La creciente tensión en un Irak ocupado y las cuitas de unas fuerzas norteamericanas que podrían estar perdiendo el control de la situación, determinan forzosamente que se hable menos de la anterior empresa guerrera emprendida por Washington. Pero habría mucho que hablar. La diplomacia estadounidense planteó su intervención en Afganistán bajo dos supuestos inicialmente aceptables: acabar con un régimen de una odiosa irracionalidad como el de los talibán, y colaborar en la reconstrucción del país.
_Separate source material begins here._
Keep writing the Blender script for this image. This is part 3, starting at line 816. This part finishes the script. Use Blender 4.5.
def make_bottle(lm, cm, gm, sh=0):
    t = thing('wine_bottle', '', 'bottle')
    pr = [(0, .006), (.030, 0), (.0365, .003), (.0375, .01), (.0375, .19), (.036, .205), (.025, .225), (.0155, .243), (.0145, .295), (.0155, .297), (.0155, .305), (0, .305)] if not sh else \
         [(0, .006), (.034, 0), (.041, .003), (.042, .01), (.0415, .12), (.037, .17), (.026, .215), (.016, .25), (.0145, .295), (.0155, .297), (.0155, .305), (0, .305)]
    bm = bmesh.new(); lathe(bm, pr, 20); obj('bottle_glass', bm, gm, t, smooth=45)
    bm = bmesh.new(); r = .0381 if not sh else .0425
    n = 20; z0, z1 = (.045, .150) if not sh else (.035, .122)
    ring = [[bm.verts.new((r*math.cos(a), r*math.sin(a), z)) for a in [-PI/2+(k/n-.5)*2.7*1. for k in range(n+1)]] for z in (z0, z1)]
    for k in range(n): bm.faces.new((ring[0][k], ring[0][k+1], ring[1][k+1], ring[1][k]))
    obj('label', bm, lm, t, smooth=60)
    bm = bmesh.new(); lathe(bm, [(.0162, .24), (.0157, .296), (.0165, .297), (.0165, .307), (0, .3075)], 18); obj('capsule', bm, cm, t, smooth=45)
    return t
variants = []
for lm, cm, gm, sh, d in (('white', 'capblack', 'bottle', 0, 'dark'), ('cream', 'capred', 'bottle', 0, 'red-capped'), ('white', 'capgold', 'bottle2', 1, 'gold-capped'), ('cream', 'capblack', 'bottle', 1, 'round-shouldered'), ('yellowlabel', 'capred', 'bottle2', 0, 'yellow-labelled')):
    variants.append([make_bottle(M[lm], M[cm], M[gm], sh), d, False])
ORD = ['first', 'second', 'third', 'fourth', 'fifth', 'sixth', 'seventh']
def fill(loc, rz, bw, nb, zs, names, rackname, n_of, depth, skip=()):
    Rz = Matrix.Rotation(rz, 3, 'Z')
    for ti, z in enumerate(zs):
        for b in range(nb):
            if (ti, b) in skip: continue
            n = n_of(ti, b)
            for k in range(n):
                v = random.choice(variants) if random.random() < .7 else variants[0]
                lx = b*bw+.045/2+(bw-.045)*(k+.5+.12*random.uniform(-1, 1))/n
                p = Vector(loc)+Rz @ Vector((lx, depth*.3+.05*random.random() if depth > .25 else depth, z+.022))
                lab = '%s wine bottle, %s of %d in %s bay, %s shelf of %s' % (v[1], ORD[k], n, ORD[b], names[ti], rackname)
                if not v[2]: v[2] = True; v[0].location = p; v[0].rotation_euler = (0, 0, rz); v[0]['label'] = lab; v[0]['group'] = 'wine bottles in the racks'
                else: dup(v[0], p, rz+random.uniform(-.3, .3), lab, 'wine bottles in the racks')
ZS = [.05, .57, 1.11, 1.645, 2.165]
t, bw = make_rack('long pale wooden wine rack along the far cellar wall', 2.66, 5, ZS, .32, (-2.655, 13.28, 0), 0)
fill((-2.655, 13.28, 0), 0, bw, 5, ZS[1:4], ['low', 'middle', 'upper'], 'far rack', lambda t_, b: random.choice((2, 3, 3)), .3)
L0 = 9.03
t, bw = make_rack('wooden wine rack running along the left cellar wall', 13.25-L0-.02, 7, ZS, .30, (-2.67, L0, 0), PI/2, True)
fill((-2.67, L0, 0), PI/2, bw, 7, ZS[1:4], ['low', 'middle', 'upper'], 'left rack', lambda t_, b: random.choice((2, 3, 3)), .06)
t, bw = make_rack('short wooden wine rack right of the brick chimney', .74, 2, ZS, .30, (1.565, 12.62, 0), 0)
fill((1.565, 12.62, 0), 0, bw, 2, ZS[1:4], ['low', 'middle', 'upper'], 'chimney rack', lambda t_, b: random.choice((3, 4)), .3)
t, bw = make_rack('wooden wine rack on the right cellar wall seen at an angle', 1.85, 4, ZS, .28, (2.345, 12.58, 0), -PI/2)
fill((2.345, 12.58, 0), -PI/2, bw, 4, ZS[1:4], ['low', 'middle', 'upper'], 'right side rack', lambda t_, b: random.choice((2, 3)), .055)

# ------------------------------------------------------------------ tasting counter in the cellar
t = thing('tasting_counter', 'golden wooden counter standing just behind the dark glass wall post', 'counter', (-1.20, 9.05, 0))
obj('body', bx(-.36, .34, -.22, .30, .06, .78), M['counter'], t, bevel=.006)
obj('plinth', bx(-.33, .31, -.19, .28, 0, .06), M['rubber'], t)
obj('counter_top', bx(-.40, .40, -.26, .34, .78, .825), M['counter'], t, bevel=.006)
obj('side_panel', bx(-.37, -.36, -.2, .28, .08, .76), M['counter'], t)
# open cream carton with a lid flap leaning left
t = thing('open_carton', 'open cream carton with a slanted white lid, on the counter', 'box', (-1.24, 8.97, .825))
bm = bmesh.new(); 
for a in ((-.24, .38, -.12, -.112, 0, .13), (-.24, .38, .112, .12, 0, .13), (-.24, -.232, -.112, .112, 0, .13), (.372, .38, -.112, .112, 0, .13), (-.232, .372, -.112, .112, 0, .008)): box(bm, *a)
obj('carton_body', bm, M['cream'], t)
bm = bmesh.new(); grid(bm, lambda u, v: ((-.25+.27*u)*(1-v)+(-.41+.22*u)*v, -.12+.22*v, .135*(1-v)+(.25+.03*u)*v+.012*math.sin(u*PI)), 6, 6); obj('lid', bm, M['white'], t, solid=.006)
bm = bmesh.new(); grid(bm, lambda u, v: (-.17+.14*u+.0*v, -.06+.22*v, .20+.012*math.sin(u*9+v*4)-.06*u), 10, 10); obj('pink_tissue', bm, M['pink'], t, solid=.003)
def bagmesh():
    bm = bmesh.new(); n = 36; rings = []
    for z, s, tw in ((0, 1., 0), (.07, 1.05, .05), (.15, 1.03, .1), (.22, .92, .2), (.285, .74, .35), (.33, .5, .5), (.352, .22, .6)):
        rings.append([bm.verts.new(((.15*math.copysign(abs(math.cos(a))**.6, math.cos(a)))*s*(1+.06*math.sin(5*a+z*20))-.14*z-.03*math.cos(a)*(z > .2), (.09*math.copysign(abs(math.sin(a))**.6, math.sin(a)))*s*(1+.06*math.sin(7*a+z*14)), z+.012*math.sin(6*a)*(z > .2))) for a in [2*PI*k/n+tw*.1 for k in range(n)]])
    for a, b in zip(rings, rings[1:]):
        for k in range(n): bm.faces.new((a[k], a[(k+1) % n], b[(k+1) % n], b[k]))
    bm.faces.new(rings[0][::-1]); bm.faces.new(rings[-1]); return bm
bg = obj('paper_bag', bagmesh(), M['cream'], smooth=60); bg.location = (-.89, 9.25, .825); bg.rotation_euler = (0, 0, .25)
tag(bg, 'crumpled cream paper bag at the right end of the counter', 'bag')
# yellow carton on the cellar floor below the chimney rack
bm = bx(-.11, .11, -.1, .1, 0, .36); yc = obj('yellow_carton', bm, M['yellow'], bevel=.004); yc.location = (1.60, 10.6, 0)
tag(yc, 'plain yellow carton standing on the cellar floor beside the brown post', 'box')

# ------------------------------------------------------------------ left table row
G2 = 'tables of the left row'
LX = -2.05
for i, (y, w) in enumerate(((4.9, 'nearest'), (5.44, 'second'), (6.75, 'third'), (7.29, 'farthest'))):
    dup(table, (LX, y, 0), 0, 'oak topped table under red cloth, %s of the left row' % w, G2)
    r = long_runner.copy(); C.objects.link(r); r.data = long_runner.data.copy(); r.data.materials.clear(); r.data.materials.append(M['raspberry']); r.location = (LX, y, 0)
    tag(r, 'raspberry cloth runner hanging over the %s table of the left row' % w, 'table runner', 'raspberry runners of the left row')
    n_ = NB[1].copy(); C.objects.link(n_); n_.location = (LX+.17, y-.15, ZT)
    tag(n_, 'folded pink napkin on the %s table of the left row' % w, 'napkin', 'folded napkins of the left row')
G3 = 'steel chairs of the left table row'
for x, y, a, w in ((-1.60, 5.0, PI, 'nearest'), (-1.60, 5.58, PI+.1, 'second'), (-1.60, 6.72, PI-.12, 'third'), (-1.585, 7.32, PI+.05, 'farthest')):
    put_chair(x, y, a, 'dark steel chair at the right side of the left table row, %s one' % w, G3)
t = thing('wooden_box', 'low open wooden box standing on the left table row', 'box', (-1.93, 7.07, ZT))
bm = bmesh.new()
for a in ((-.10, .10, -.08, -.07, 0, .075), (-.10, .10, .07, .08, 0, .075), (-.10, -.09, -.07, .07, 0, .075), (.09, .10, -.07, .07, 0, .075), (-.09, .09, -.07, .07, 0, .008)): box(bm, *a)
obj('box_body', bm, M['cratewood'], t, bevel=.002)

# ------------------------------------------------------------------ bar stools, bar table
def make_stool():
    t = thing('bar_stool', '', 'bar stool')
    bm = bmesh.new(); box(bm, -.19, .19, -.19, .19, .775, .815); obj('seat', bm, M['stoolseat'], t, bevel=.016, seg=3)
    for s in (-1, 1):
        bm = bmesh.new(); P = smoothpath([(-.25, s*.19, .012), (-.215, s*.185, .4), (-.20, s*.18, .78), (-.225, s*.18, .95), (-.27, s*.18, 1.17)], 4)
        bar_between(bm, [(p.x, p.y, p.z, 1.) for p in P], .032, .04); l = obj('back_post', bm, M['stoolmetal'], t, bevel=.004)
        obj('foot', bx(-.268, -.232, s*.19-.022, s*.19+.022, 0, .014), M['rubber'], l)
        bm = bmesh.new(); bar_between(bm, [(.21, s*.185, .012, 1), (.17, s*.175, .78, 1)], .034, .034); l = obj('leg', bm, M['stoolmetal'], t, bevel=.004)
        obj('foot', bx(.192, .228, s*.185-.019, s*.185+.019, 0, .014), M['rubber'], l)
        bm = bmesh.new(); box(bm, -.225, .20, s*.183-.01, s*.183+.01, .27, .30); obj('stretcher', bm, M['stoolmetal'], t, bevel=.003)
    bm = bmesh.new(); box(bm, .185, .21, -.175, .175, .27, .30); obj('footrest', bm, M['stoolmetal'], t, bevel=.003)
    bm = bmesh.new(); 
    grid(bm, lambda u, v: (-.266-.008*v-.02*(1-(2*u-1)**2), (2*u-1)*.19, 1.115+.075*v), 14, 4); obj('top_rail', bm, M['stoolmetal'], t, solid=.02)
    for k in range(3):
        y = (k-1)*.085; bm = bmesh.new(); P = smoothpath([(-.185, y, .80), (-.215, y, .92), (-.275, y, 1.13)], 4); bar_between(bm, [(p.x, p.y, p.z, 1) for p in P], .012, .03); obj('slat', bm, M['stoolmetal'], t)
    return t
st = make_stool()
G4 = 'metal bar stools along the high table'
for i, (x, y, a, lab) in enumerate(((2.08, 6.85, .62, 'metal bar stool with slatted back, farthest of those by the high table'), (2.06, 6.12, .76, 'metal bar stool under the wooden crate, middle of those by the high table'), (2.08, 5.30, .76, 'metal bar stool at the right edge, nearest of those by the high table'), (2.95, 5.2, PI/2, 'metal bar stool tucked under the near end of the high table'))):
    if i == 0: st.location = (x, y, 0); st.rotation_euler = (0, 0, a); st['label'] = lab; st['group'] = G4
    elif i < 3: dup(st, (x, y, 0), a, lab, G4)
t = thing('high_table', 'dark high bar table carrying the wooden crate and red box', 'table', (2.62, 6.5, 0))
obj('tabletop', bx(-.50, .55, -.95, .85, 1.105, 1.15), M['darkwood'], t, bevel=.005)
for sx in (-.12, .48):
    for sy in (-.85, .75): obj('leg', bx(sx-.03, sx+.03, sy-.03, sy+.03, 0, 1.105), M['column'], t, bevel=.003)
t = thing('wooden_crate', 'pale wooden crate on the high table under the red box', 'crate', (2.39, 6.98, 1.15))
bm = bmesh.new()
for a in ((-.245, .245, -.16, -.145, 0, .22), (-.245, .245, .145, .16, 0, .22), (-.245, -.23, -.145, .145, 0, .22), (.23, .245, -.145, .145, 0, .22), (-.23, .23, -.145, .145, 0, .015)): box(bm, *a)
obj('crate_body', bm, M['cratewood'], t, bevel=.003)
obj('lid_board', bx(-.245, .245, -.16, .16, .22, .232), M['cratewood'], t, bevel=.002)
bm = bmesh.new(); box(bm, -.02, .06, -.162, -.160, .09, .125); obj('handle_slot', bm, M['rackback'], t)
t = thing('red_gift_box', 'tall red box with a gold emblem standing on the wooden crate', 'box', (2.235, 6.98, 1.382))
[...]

Es cierto que se acabó formalmente con el poder talibán -en realidad se habría sustituido una forma de violencia por otra- aunque no con muchos de sus excesos, pero no se puede decir que el segundo objetivo, la reconstrucción de Afganistán, vaya por buen camino. Los informes que de allí llegan hablan de caos, inseguridad y de abusos en materia de derechos humanos, cuando no se refieren a sistemáticos procedimientos de extorsión que hacen imposible el normal desarrollo de la economía.
En Afganistán se ha registrado en los últimos dos años un aumento sensible de la criminalidad, mientras los «señores de la guerra» campan por sus respetos; ha crecido el consumo de opio, distribuido por unas mafias que luchan entre sí; los talibán y los simpatizantes de Al Qaeda pugnan por minar el proceso constitucional, convirtiendo en problemática la celebración de elecciones prevista para el otoño de 2004.
Descontrol en las comunicaciones y abusos cometidos generalmente por parte de tropas irregulares que recibieron incialmente el apoyo de USA, completan un cuadro lejano en todo a un proceso normal de reconstrucción tras un conflicto. Todo ello hace aún más difícil la vida de una población tradicionalmente acostumbrada a vivir en precario, entre la que la tasa de alfabetización apenas alcanza el 31,5% y la esperanza de vida se fija en los 46 años, por citar dos datos de lo más elocuentes. ¿Reconstrucción?